ROUGH CUTS| Are they abjuring being Davaoeños?

HERE is the biggest joke of this election season. It is the warning issued to politicians regarding posting of their campaign paraphernalia on trees specifically those along public roads and highways.

     Of course the warning has legal basis. It is provided in Republic Act No. 3571. The said law prohibits “the cutting, destroying or injuring of planted or growing trees, flowering plants and shrubs or plants of scenic value along public roads, in plazas, parks, school premises or in any public ground.”

     The question now is what violation the posting of campaign materials come close to the prohibition?  Probably that would depend on how the campaign material is being posted. Say, if the election propaganda is nailed on the tree trunk, then that could qualify as within the prohibition of the law because that is “injuring” the tree. But what if the campaign poster is simply pasted or hung on branches? Is it injurious to the tree or shrubs? The question can be a good subject for debate. May be there is need for the Commission on Elections (COMELEC) to have it included as issue of discourse in the last presidential debate in April.

     Perhaps if the law has some specifics such as destroying the scenic view of flowering and ornamental shrubs then there is ready citation for violation by a candidate or his followers. And what is the penalty for violators of the law if one has the misfortune of being caught and prosecuted? Will the candidate be unseated from his position if he or she happens to get elected?  And if he or she is a loser will the candidate be made to suffer the penalty as provided in the law, assuming there is any?

     And how can the CENRO or the COMELEC for that matter ever trust the barangay captains to be responsible in implementing the law in their respective barangays? May be for the campaign materials of candidates the barangay executives are not supporting they will implement it to the letter. But for the campaign posters of the candidate or candidates the captains are backing we doubt if the barangay honchos would ever lift a finger.

     Of course we appreciate City Environment and Natural Resources Officer Engr. Eliza Madrazo for issuing the warning. At least she is trying to remind the politicians that there is such a law, though ambiguous is its provision insofar as posting of election campaign ads on trees is concerned.

     But if we have to reckon with the electorate’s experience in the last many elections trees were never spared from the hired hands of politicians who, without doubt, are given instructions by the politician’s strategists to place the campaign materials in areas or locations most conspicuous to the population.


     We were told by very reliable sources that some of the leaders of LP presidential standard bearer Mar Roxas in Davao City are people whose businesses have been affected by Mayor and now Presidential candidate Rodrigo Duterte’s 1 a.m. curfew order.

     Our sources however, are saying that the pro-Roxas Davaoeños are working very clandestinely for fear that their preference for a non-Davaoeño candidate for President is exposed to the mayor with whom some of their family members have worked with at one time or another.

     But how effective can these silent Roxas supporters in mobilizing more adherents to the LP candidate when they could not even come out in the open?

     Our hunch is that these Roxas backer businessmen in Davao may only be effective in convincing their immediate family members and employees to go with them because they can always do some “intimidations” on their workers if they would not follow orders.
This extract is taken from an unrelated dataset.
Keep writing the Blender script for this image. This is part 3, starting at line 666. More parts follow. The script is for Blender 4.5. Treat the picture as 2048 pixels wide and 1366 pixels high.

     Of course their businesses are not as labor intensive as banana plantations where the total number of employees voting for one can make a difference.  Thus, their number including those who they can easily convince to join them may not be considered significant.

     But for them to attempt to help derail an opportunity to have a Davaoeño become president of the Philippines is like having abjured being a Davaoeño.

     Knowing some of the businessmen personally we cannot help but raise our eyebrows considering that most of them are not really originally from Davao. Many of them are actually relocatees from other provinces. Some though came much earlier and were able to get a substantial share of the pie from the old Davao’s resources. The second and third generation of the families who are now rooting for Roxas are the ones born in Davao City.

     Perhaps, the success that their families gained in all the years that they have made Davao their second home should make them think if their present political position is the best decision they ever made. But if they really are abjuring having grown up here it is a totally different story.

     That is their right that Presidential candidate Duterte said he will fight to death for them to exercise it.